Pero el umbral de riesgo percibido aún debía bajar más para que esas acciones pudiesen arrastrar a muchos más. Aquí es donde entra el segundo factor: los jóvenes blogueros. Un porcentaje ínfimo de la población que marcará la diferencia. Sus conocimientos sobre internet les permitieron bajar en picado los costes de coordinarse (sin la estructura de una organización) y amplificar las protestas de los primeros estableciendo un puente entre los que ya se encontraban en la calle -una minoría- y las mayorías que jamás se les hubieran unido si no hubiesen tenido alguna garantía de que muchos otros también estaban dispuestos a hacerlo. Y todos lo podían hacer al mismo tiempo gracias a las gestiones de los bloggers. Así, tan importante como esos líderes involuntarios, los inmolados, se nos aparece el papel de los segundos, los primeros seguidores, esos jóvenes con información y conocimientos que en el marco de la coordinación implícita ofrecida involuntariamente por los primeros, constituyen la primera y necesaria anilla de una cadena de arrastre que resultaría imparable.
Probablemente, en los últimos días no ha habido ningún cambio de preferencias (privadas) generalizado, nadie se ha convencido por fin de la corrupción del régimen. No han deseado su fin más intensamente que hace un mes, ni la oposición se ha organizado mejor, ni han contado con un nuevo apoyo de una potencia extranjera. No han despertado, sino que han podido: pequeños cambios en el contexto se lo ha permitido. Les ha sido posible la coordinación mínima para poner de manifiesto esa preferencia oculta consiguiendo generar una acción colectiva que hasta hace unos días era imposible de llevar a cabo. El poder de los que son muchos ha conseguido oponerse al poder de la fuerza. En otros países del entorno, y Libia es un ejemplo, pasa algo parecido, aunque la ventana de oportunidades se va cerrando para el llamado "efecto contagio", que no es otro que la posible coordinación implícita que las noticias de lo acontecido en Túnez y Egipto pueda generar en sus respectivas poblaciones.
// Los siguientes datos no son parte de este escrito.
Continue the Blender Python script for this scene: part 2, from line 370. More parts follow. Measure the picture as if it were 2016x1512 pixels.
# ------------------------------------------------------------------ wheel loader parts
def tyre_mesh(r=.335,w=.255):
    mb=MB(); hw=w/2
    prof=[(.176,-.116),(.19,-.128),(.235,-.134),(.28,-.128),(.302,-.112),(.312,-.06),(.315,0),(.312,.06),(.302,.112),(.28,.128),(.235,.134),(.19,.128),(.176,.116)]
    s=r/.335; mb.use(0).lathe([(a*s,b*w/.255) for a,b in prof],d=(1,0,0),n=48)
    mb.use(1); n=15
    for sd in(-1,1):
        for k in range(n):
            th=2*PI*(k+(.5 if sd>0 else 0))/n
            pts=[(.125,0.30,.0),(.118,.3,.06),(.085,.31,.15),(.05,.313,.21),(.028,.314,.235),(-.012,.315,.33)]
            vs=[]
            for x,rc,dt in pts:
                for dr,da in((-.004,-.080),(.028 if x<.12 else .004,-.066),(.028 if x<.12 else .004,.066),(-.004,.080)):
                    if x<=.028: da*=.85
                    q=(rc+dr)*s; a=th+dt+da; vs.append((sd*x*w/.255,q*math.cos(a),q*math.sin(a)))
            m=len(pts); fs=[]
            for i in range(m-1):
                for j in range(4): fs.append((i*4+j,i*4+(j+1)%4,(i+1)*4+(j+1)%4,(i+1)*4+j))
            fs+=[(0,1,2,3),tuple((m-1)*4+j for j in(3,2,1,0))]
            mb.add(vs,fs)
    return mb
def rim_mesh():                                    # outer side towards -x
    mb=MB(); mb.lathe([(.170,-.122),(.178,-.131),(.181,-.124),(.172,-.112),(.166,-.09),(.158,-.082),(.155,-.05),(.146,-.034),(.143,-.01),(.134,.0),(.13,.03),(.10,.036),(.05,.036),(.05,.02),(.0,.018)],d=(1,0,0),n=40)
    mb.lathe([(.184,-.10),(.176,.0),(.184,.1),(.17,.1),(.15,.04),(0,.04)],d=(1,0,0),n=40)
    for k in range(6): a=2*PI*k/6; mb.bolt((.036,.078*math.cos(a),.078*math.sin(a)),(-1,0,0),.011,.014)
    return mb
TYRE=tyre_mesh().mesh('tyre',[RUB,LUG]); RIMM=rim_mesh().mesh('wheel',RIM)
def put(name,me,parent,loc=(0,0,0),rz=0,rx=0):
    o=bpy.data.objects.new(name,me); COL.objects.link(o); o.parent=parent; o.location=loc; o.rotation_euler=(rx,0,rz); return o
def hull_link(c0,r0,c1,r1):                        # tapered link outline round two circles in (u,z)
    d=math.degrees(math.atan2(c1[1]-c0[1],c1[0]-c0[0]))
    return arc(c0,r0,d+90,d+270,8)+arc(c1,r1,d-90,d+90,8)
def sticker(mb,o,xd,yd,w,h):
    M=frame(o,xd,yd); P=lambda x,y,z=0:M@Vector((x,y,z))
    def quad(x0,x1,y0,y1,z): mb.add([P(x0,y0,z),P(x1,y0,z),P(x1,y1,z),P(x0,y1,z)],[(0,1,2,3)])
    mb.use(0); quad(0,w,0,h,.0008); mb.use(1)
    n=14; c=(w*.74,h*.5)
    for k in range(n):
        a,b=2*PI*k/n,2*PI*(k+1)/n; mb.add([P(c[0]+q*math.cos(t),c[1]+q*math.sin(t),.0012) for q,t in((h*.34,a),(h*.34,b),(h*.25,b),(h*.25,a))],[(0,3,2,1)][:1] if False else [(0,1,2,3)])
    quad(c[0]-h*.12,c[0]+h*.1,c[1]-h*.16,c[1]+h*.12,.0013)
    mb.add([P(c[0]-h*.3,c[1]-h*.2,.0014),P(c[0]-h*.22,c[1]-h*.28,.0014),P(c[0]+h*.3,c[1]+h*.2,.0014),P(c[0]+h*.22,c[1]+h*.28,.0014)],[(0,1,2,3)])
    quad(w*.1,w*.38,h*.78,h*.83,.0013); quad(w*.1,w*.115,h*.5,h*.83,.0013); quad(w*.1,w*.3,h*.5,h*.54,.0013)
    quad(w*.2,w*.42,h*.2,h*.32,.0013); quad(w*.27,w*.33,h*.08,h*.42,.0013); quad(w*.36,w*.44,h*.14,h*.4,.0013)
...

Elementos similares se dieron en la ola revolucionaria de 1989. En Checoslovaquia fueron las protestas estudiantiles por la mejora de la universidad (no contra el régimen) las que desencadenaron, con la ayuda de los actores y el público de los teatros que sirvieron de amplificadores, un cambio de expectativas generalizado. Los elementos de coordinación implícita en otros lugares pueden ser tan anodinos como los cantos patrióticos tradicionales que empezaron a escucharse más allá de los festivales veraniegos de canto coral en las repúblicas bálticas, en la que muchos llaman la "revolución cantada". Las canciones visibilizaron la verdadera dimensión del colectivo de los que querían un cambio de régimen pese a la manipulación de los medios de comunicación que lo minimizaba. La música siempre ha sido peligrosa. En Alemania Oriental las protestas iniciales se dieron en estaciones de tren donde se concentraban ciudadanos haciendo cola para poder subir a los pocos trenes que llevaban a los más jóvenes de vacaciones al mar Negro y Hungría (desde donde algunos buscaban cruzar el Telón de Acero). Los retrasos y mala gestión ferroviaria permitió que centenares de alemanes se encontrasen, de repente, juntos sin una convocatoria expresa, que hubiese sido perseguida, y del grito inicial "Queremos irnos (de vacaciones)" se pasara a corear "No nos iremos de aquí (de la estación)", para dar paso al definitivo "No nos queremos ir del país": queremos cambios. Pequeños cambios, grandes impactos si se dan las condiciones necesarias (perestroika en un caso, crisis económica y carestía alimentaria en otro). Nada nuevo. Todo nuevo.